Southeast Asia is already China’s largest trading partner, and with the U.S. retreating behind tariffs, Beijing is racing to lock in long-term influence. Through the Diamond-Hexagon and United Front Work, China is laying down the infrastructure of not just a region, but a political system that runs to its rhythm.

The China-drift problem

In regional capitals, the mood is less ideological, more existential.

Vietnam is balancing between U.S. military overtures and Chinese capital flows. Drift risk: moderate.
Malaysia enjoys American tech ties but depends on Chinese money. Drift risk: high.
Cambodia already reports to Beijing on Tuesdays. Drift risk: irrelevant.
Indonesia delays everything until the dust settles. Drift risk: low.
Thailand flirts with everyone and marries no one. Drift risk: uncertain.

But in all cases, the gravitational pull is obvious. Not because China is more loved. But because it is more present.

America is still reading the room. China is already rearranging the furniture.

Dependency by design

The genius of the soft empire lies in its dullness. It doesn’t shock. It saturates.

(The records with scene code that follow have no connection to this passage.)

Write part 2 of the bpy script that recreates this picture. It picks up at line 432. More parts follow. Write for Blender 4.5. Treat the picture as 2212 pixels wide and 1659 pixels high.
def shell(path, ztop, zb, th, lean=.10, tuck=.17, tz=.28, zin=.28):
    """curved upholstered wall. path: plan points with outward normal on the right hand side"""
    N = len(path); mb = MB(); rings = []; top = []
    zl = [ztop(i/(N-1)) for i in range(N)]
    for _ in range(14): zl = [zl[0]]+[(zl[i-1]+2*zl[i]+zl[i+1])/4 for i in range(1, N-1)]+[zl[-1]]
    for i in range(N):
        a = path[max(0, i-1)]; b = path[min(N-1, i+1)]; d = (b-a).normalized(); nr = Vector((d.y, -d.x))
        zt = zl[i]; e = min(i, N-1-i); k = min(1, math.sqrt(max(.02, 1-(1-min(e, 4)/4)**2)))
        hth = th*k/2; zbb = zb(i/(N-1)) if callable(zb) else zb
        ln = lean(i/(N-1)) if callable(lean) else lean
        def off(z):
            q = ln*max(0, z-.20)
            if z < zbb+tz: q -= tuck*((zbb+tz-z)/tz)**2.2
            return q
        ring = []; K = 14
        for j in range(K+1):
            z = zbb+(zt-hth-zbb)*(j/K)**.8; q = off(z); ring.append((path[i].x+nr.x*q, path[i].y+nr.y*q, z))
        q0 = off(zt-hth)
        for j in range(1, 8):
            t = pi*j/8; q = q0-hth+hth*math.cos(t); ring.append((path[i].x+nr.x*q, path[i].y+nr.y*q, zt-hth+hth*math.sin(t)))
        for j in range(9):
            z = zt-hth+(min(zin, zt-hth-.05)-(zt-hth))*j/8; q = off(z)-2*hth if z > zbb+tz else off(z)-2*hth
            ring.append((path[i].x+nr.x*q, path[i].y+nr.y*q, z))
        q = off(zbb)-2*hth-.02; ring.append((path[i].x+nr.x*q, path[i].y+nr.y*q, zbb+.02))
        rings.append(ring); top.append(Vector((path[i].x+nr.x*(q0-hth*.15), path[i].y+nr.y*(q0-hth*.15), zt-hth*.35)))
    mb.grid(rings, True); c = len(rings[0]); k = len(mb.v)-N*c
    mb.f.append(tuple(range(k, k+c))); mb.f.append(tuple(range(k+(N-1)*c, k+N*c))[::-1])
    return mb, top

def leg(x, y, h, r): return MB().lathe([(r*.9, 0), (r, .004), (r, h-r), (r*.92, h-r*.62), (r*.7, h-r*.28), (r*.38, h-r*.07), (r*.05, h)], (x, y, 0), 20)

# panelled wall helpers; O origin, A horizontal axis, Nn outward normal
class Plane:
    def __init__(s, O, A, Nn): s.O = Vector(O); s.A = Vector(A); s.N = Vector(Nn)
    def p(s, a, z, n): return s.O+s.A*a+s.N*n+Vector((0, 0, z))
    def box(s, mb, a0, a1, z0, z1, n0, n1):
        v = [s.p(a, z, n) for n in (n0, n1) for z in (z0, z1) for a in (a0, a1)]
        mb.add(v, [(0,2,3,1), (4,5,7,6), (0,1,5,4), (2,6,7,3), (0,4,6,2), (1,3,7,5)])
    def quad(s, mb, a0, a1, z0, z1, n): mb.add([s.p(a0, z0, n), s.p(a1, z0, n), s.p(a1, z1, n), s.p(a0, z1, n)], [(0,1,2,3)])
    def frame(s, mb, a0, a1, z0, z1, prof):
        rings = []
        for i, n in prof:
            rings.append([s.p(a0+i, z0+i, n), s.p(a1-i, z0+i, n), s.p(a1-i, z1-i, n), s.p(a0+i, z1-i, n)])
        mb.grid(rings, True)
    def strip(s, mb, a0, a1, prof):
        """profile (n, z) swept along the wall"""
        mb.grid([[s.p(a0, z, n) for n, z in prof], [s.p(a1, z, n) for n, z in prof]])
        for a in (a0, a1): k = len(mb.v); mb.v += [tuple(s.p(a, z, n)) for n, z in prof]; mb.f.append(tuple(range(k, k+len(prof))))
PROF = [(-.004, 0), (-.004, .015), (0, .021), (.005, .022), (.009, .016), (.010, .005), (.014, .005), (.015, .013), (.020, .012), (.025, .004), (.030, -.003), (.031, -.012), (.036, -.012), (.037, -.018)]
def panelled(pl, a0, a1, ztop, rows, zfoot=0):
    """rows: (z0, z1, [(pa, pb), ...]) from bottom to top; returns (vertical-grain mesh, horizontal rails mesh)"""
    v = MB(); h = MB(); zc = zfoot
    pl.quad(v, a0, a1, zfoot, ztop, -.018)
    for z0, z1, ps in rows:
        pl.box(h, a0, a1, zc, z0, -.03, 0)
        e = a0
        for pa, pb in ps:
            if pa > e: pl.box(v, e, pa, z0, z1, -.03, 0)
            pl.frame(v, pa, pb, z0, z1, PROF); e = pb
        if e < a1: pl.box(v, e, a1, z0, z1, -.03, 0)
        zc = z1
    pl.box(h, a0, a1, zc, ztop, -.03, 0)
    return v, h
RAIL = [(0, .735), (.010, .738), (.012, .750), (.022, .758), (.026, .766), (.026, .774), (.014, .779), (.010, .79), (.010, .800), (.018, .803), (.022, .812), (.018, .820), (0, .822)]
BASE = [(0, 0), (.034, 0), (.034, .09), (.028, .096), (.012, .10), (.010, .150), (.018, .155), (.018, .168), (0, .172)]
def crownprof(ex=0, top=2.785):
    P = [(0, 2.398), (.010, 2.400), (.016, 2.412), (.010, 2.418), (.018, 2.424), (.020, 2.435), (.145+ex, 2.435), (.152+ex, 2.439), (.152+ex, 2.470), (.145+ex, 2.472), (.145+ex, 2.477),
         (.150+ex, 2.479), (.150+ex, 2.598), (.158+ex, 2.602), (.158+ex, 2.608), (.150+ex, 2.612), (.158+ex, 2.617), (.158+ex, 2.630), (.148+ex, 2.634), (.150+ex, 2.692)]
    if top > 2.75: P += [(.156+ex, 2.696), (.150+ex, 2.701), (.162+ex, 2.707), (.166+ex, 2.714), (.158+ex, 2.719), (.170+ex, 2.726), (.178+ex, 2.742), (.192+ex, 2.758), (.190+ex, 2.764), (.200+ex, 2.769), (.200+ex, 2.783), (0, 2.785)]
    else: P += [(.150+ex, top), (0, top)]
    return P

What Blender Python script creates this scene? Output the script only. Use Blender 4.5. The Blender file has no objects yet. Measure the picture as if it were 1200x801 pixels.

The Belt and Road Initiative paves roads. The Diamond-Hexagon builds dependencies. The United Front handles the subtle stuff: the handshakes, the scholarships, the silent assimilation.

What looks like development is often enclosure. And what feels like choice becomes, over time, an illusion.

None of this is new. But the packaging is. It’s not sold as revolution, but convenience. The pitch? “Let us help you modernize.”

In return, you get debt, digital surveillance, and the occasional Confucius Institute named after your president.

What’s at stake

Let’s not pretend this is an open competition. The terms were set years ago. One side builds quietly. The other blusters loudly. One offers money. The other, morality. Guess which one’s in more demand?

In Southeast Asia, where history is long and patience longer, soft empire doesn’t just appeal. It works.

It doesn’t invade. It invites. And once it’s in, it rarely leaves.